Pongámonos serios (si podemos): el verdadero secreto de la felicidad no está en triunfar, ni en destacar, ni en dejar huella. Está en bajarte el listón hasta el subsuelo. Nivel de aspiración: básico. Nivel de autoestima: Ikea sin instrucciones. Y aun así, a veces ni eso basta. Lo decía entre líneas la pandilla de «Perder la Gracia», en una tertulia maravillosa de El Faro con Lucas, Madina, Gómez Santander y Galán. Cuatro tipos que han olido de cerca la gloria y han salido corriendo, quizá porque les daba urticaria o porque se dieron cuenta de que el éxito, como las lentejas recalentadas, siempre decepciona a la segunda vuelta.

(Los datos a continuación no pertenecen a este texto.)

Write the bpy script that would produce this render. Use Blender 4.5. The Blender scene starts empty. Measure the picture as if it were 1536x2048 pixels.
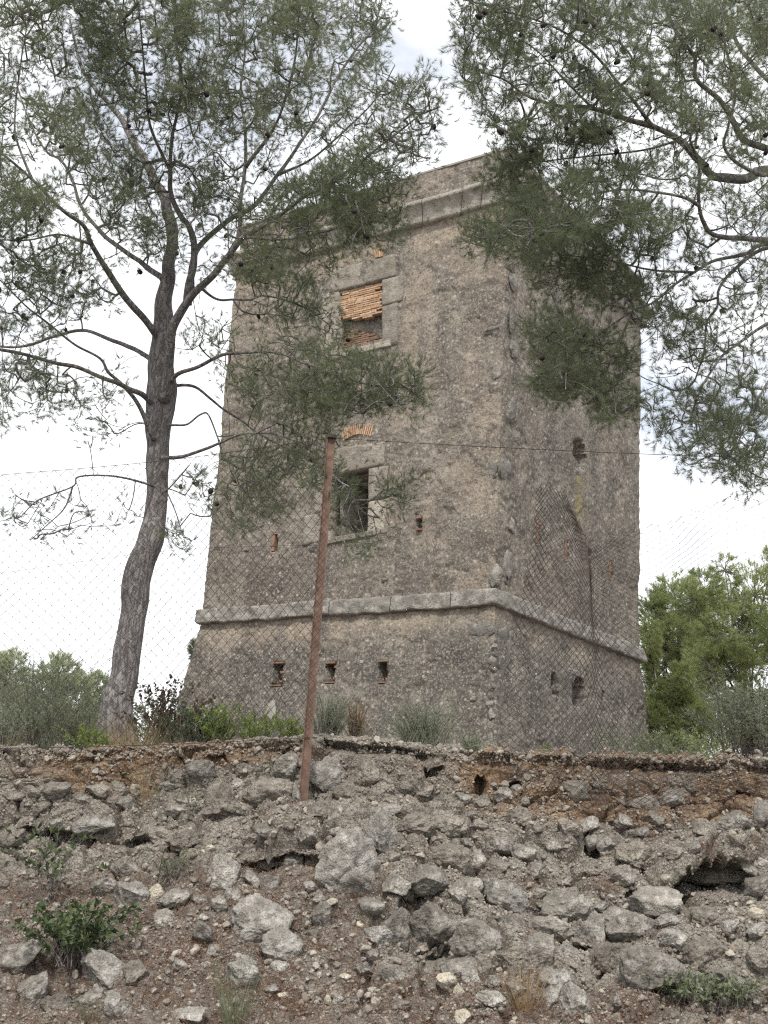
import bpy, math, random
import numpy as np
from mathutils import Matrix, Vector, kdtree
from math import radians as R
# ------------------------------------------------------------------ camera, sky, sun
sc = bpy.context.scene
COL = sc.collection
F_PX, PITCH, ROLL, EYE = 2445.6, 0.2632, 0.0611, 1.6
fw = np.array([0, math.cos(PITCH), math.sin(PITCH)]); rt0 = np.array([1., 0, 0]); up0 = np.cross(rt0, fw)
CR = rt0*math.cos(ROLL) + up0*math.sin(ROLL); CU = -rt0*math.sin(ROLL) + up0*math.cos(ROLL)
cd = bpy.data.cameras.new('camera'); cam = bpy.data.objects.new('camera', cd); COL.objects.link(cam)
cd.sensor_fit = 'VERTICAL'; cd.sensor_height = 24; cd.lens = F_PX/2048*24; cd.clip_start = .05; cd.clip_end = 3000
M4 = Matrix.Identity(4)
for i in range(3):
    M4[i][0] = CR[i]; M4[i][1] = CU[i]; M4[i][2] = -fw[i]
M4[2][3] = EYE
cam.matrix_world = M4
sc.camera = cam
sc.view_settings.view_transform = 'Standard'; sc.view_settings.look = 'None'
sc.view_settings.exposure = 0.62; sc.cycles.use_denoising = False; sc.cycles.filter_width = 1.25; sc.view_settings.gamma = 1.0
SUN_EL, SUN_AZ = R(52), R(-171)          # azimuth from +Y towards +X
w = bpy.data.worlds.new('World'); sc.world = w; w.use_nodes = True
nt = w.node_tree; nt.nodes.clear()
wo = nt.nodes.new('ShaderNodeOutputWorld'); bg = nt.nodes.new('ShaderNodeBackground')
sky = nt.nodes.new('ShaderNodeTexSky'); sky.sky_type = 'NISHITA'; sky.sun_disc = False
sky.sun_elevation = SUN_EL; sky.sun_rotation = SUN_AZ; sky.dust_density = 2.0
tcw = nt.nodes.new('ShaderNodeTexCoord')
mp = nt.nodes.new('ShaderNodeMapping'); mp.inputs['Scale'].default_value = (1.2, 1.2, 2.6)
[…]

Uno podría pensar que lograrlo —lo que sea que signifique ese verbo maldito— te da una especie de inmunidad frente a la mediocridad, el olvido o, peor, el reemplazo. Pero no. En cuanto subes un peldaño, ya hay alguien detrás pidiéndote que te muevas, que su sitio era ese, que tú ya has salido mucho en la foto.
El éxito, como las primeras citas, tiene fecha de caducidad. Te aplauden, sí, pero ya están pensando en quién será el próximo al que aplaudirán con más ganas. Y tú ahí, haciendo el numerito otra vez, intentando ser gracioso, sin darte cuenta de que lo verdaderamente desternillante era haber renunciado a todo eso desde el principio.
Me hace gracia que recordaran a Eric Moussambani, ese nadador sin agua, el héroe improbable que, con estilo perruno y pulmones milagrosos, se convirtió en mito sin proponérselo en Barcelona 92. Él no quería ser leyenda, solo no ahogarse. Y ahí está el quid: en la modestia de los objetivos está el goce verdadero. En nadar mal pero llegar. O, para algunos, en no tener gracia y, por tanto, no perderla.
Mara Torres sumó el estornudo a esta ecuación inexacta de recuerdos innecesarios e inolvidables. O mejor, en ese «¡aaahhh!» después de beber algo fresquito con gusto. ¿Qué es eso sino un orgasmo socialmente aceptable? ¿Un recordatorio de que el cuerpo también se permite celebraciones mínimas? ¿Una excusa para desnudar al desconocido? Pepe Colubí, y su manía de recordar pamplinas, lo entenderían. Él, que vive entre datos absurdos y genialidades de barra de bar, sabe que la información inútil es el último reducto de la felicidad. No pesa, no agobia, no decepciona. Nadie puede quitártela porque a nadie le importa. Y, sin embargo, la recordamos.
Los complejos, esos muebles heredados que no sabemos tirar. ¿Habríamos sido más felices siendo maquetadores en aquel periódico que ya ni existe? ¿Y si el voleibol, con su red inútil y su coreografía de palmas, era nuestro camino verdadero? Nadie puede saberlo. Nos liamos a intentar destacar. A tener gracia. A gustar. A ser alguien. Como si no bastara con ser. A secas.
Hoy, tener tiempo es el auténtico lujo. Tiempo para aburrirse. Para escuchar una tertulia en la radio como quien escucha a sus amigos hablar de lo que podría haber sido. Para reírse del pasado sin querer volver. Para bostezar a gusto. Para no subir nada a ninguna red. Para no ser relevante. Para no tener gracia, y estar bien con eso.
Quizá —y esto es casi una tesis de vida— es en el empeño por tener gracia donde acabamos perdiéndola. Porque la gracia verdadera no se busca. Se improvisa, o se tropieza con ella, como con una baldosa mal puesta o un ex en el supermercado. Si tienes que trabajar por ella, ya no es gracia: es marketing personal. Y eso, amigos, es el principio del fin.
Así que aspira a poco. O mejor, no aspires a nada. Y respira. Que eso sí que es un éxito.